Car c'est surtout l'histoire d'une horreur avec sa suite de conséquences désastreuses. Un inceste. le pire que l'on puisse imaginer, s'il y a possibilité de classement dans l'horreur. Il concerne son père, dans une famille au modèle patriarcal, avec une mère qui s'évertuera à nier les faits et protéger la mémoire de son mari. Une famille qui en sortira désunie. C'est aussi l'histoire d'un inceste qui touche à l'universel, tant les faits et ses conséquences paraissent limpides de vérité depuis son enfance éteinte, son adolescence en repli, son âge adulte tourmenté de cauchemars.

Mais c'est aussi l'histoire d'un espoir, la possibilité d'un aller-mieux. le livre s'ouvre sur une scène avec son psy, où Florence Hirigoyen lui soumet l'idée de mise en scène de sa vie, suite à la découverte dans une brocante d'une poupée Caco des années 50. La poupée lui a fait penser à son père, comme beaucoup de choses de sa vie l'y ramènent. C'est donc l'histoire de cette forme de thérapie par la création et la mise à distance du moi, que l'on retrouvera sous les formes du moi-enfant, du moi-ado et du moi-adulte, une fois même les trois en simultanés dans une scène de mise en abyme.

C'est sans aucun doute l'histoire d'un beau livre, à la fois témoignage essentiel et oeuvre originale.
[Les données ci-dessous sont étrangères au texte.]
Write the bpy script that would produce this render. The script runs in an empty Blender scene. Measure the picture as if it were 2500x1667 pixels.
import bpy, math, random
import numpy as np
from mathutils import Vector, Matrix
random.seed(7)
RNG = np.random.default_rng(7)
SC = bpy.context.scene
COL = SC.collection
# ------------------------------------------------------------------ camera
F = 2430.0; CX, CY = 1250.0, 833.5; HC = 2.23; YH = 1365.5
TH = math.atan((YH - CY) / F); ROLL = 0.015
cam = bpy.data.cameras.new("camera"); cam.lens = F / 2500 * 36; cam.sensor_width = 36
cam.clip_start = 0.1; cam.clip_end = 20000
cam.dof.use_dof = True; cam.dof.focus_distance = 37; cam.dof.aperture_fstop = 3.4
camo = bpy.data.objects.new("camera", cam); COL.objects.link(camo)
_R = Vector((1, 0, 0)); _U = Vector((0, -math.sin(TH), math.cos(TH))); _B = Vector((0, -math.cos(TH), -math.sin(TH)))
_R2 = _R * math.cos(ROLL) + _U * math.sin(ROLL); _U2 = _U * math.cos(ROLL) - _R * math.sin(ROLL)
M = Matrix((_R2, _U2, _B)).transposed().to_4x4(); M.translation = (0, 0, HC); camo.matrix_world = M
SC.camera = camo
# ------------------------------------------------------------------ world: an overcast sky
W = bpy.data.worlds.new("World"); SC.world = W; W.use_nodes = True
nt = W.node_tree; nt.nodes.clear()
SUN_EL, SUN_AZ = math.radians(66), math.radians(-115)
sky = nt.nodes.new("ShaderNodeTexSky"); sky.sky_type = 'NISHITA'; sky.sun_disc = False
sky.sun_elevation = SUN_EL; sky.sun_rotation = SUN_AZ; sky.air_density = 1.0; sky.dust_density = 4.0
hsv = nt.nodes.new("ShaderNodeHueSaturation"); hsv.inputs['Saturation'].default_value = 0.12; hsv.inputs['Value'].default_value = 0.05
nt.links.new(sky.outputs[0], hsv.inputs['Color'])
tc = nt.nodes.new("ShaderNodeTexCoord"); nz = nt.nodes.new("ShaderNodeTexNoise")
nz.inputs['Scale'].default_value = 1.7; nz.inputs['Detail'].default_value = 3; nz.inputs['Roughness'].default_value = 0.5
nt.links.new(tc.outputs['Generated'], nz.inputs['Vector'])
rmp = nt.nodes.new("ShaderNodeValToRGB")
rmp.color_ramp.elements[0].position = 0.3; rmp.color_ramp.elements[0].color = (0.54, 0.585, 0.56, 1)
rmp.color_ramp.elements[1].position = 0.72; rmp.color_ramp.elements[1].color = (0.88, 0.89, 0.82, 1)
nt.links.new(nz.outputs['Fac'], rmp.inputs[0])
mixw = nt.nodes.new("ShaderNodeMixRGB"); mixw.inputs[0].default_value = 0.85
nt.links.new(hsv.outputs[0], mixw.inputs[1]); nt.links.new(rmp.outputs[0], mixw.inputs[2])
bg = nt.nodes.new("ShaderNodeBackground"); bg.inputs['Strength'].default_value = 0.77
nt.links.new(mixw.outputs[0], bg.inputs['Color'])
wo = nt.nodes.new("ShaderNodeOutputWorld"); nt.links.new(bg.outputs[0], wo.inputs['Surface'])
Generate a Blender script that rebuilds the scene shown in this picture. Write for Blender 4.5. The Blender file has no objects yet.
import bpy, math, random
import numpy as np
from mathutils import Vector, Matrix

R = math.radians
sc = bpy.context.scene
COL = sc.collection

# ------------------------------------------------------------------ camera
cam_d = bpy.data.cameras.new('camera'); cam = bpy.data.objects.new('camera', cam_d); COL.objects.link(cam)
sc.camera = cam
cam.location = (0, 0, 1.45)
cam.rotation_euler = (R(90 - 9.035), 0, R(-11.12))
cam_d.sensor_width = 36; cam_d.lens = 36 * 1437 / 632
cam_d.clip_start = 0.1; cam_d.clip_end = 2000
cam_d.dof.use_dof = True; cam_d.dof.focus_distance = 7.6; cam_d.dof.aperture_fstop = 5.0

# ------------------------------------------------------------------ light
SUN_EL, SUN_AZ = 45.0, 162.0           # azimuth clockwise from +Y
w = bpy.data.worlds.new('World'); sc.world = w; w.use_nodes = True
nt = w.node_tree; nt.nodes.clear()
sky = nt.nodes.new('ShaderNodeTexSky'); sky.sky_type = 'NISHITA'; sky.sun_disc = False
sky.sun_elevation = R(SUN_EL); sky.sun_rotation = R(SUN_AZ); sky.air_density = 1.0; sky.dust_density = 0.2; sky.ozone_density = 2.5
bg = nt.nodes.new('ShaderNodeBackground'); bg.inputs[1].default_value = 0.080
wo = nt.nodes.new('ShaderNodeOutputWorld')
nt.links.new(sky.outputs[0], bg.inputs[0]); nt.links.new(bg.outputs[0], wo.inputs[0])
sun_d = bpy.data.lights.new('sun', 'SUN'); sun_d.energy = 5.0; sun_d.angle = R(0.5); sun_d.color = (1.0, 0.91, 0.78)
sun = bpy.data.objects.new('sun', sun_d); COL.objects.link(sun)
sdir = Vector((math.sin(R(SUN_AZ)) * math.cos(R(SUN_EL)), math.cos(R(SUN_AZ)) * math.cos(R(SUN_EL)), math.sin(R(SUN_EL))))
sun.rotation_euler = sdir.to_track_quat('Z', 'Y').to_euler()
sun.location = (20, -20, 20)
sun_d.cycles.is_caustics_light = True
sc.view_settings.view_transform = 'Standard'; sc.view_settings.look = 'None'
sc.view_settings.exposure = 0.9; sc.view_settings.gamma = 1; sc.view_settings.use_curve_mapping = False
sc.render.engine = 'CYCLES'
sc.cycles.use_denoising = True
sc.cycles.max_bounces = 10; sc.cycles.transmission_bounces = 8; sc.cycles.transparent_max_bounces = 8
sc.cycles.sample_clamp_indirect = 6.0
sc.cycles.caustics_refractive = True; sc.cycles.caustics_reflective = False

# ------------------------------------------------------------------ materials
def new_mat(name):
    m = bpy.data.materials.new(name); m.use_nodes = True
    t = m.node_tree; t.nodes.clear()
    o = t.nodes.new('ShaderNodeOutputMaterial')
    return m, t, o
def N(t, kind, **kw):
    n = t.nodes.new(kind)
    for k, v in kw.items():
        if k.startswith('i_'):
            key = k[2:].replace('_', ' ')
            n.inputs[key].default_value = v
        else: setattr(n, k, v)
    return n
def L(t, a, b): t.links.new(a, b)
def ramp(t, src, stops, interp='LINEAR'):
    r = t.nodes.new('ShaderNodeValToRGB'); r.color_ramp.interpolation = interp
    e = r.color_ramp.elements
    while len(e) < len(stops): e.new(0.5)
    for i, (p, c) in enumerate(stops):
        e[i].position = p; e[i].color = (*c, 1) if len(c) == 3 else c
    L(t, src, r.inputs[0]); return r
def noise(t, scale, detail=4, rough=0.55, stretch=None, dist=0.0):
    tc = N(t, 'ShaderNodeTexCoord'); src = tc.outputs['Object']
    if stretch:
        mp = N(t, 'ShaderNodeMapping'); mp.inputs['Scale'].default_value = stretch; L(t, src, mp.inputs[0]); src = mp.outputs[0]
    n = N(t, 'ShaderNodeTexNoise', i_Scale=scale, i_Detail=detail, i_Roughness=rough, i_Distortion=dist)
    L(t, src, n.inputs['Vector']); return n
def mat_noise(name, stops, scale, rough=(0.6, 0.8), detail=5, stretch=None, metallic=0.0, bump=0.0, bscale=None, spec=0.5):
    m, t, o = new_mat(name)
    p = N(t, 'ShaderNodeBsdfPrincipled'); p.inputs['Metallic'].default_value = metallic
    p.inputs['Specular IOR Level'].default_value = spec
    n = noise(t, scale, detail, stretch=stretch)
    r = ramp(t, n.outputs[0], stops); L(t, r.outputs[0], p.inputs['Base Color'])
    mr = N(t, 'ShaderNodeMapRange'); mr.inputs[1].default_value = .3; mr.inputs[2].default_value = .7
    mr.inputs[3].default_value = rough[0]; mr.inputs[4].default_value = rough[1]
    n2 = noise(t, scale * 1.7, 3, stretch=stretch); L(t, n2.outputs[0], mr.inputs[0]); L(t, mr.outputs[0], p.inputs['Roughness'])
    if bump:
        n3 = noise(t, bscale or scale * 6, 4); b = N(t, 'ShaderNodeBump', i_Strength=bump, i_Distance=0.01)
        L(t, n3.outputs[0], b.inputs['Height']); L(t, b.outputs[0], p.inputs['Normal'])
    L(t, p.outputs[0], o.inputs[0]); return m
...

Virginia Woolf y a sa poupée, en tant que mentor créatif pour construire "Une chambre à soi". La chambre qu'élaborera Florence Hirigoyen est un refuge où l'on écrit avec la lumière plus qu'avec les mots, où les personnages à l'expression de cire laissent une place libre à l'émotion chez le lecteur. Une émotion omniprésente, jaillissant autant des postures figées que du contexte et des dialogues brefs, concis, mais aussi éloquents. « T'as pris perpète, poulette » fait ainsi dire sur elle-même Florence Hirigoyen à sa poupée. On espère qu'elle se trompe, et que ce livre poignant l'aidera au moins à alléger sa peine.